Members of the McPhee and Jacob Families said in the release:

"We are so pleased to have our ranch protected by a conservation easement. This land was homesteaded and ranched by Ellis Patch, and several other Patch relatives, more than 100 years ago. Their goal was to preserve the land as open space, providing habitat for the wildlife they loved, and providing an opportunity for their descendants to have a glimpse of this Centennial Wyoming ranch in its natural beauty in perpetuity. We are grateful to the Wyoming Stock Growers Land Trust for making this goal a reality."

The Patchwork Ranch is situated along the foothills of the Big Horn Mountains south of Buffalo, Wyoming, and is a cow-calf operation.

The Land Trust secured funding from the Wyoming Wildlife and Natural Resource Trust, the Homer and Mildred Scott Foundation, the Tucker Foundation, and the Purdy Family Foundation.

It is a non-profit and with the addition of the Patchwork Ranch, now has a total of 295,361 protected acres across the state.

According to an annual report of its finances, for the 2021 fiscal year, it had $2,899,265 in total revenue and $1,987,251 in total expenses, mostly from stewardship and conservation programs.

Jessica Crowder, Executive Director of the Land Trust, said it's important for this kind of land to be preserved.

"Understanding that private lands to provide so much value to our state from economic value, keeping rural communities economically alive.
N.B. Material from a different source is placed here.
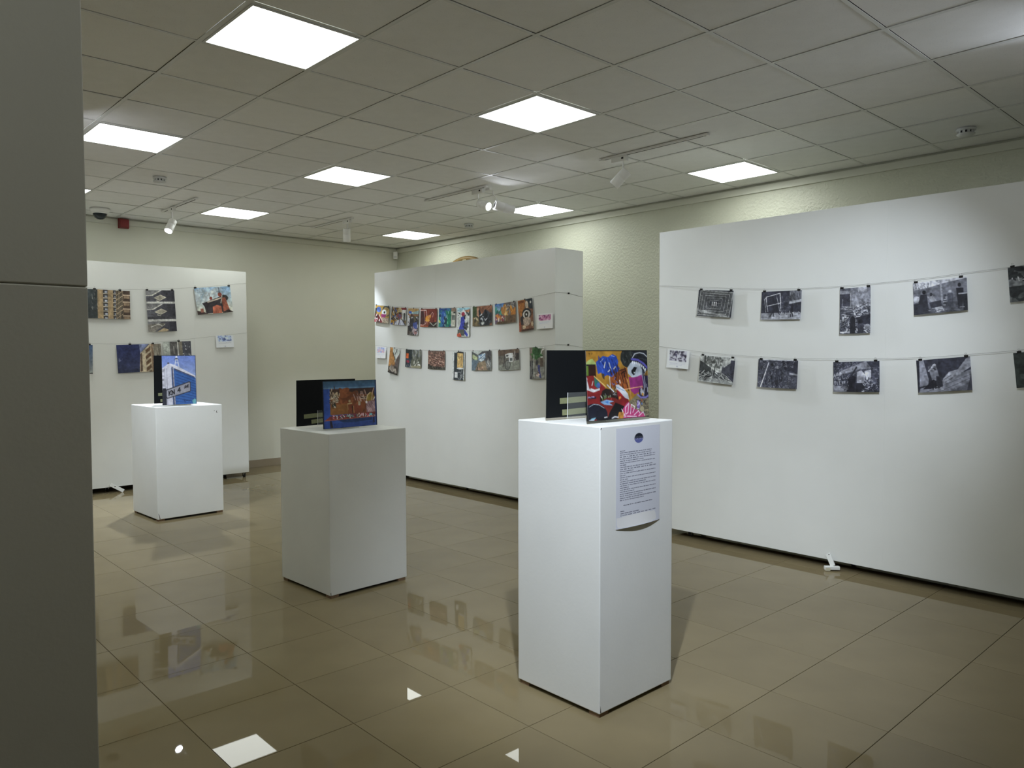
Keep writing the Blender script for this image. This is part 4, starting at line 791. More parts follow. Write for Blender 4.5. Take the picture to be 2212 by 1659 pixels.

They provide food and fiber to our state and country. They provide wildlife habitat. So the public benefit from keeping agriculture lands intact now and into the future is just immense. These particular lands in Johnson County that we've recently placed a conservation easement on add to those values and just really help us keep the character and the uniqueness of Wyoming that we all hold so dear."

Crowder that conservation like this is done to prevent the land from being used for housing development, even if that wasn't an issue for the Patchwork Ranch.
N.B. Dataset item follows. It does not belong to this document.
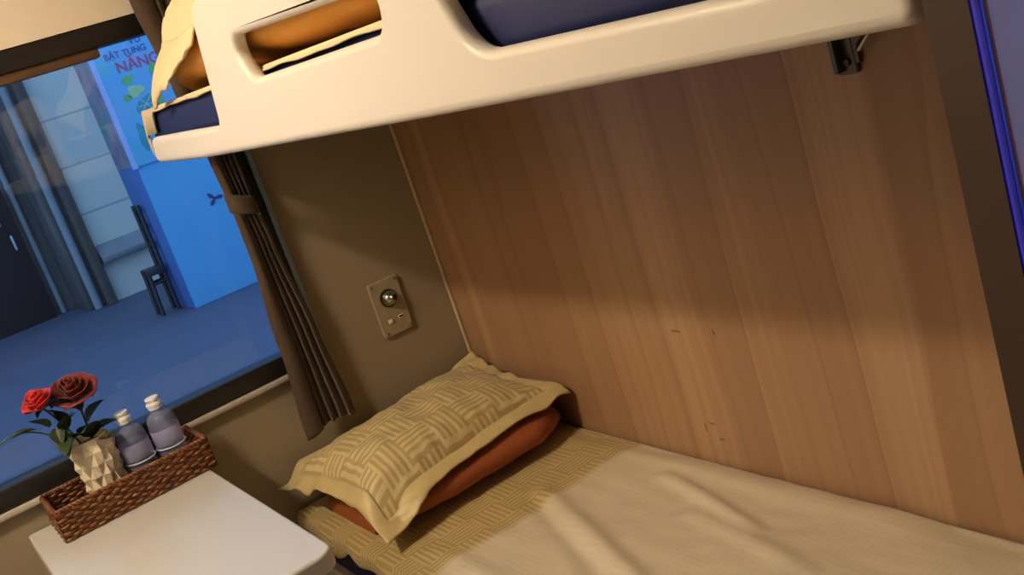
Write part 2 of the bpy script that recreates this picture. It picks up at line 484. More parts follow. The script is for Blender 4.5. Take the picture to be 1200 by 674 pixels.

"I think what's interesting in Wyoming is that we have seen more people coming into Wyoming, more people interested in living in our great state. And so while the risk may not be imminent, there's always a risk in the future that someone may recognize the beauty that may exist in the future and like to build houses in an area or subdivide an area. So on any project we do, that risk could be there at some point in the future."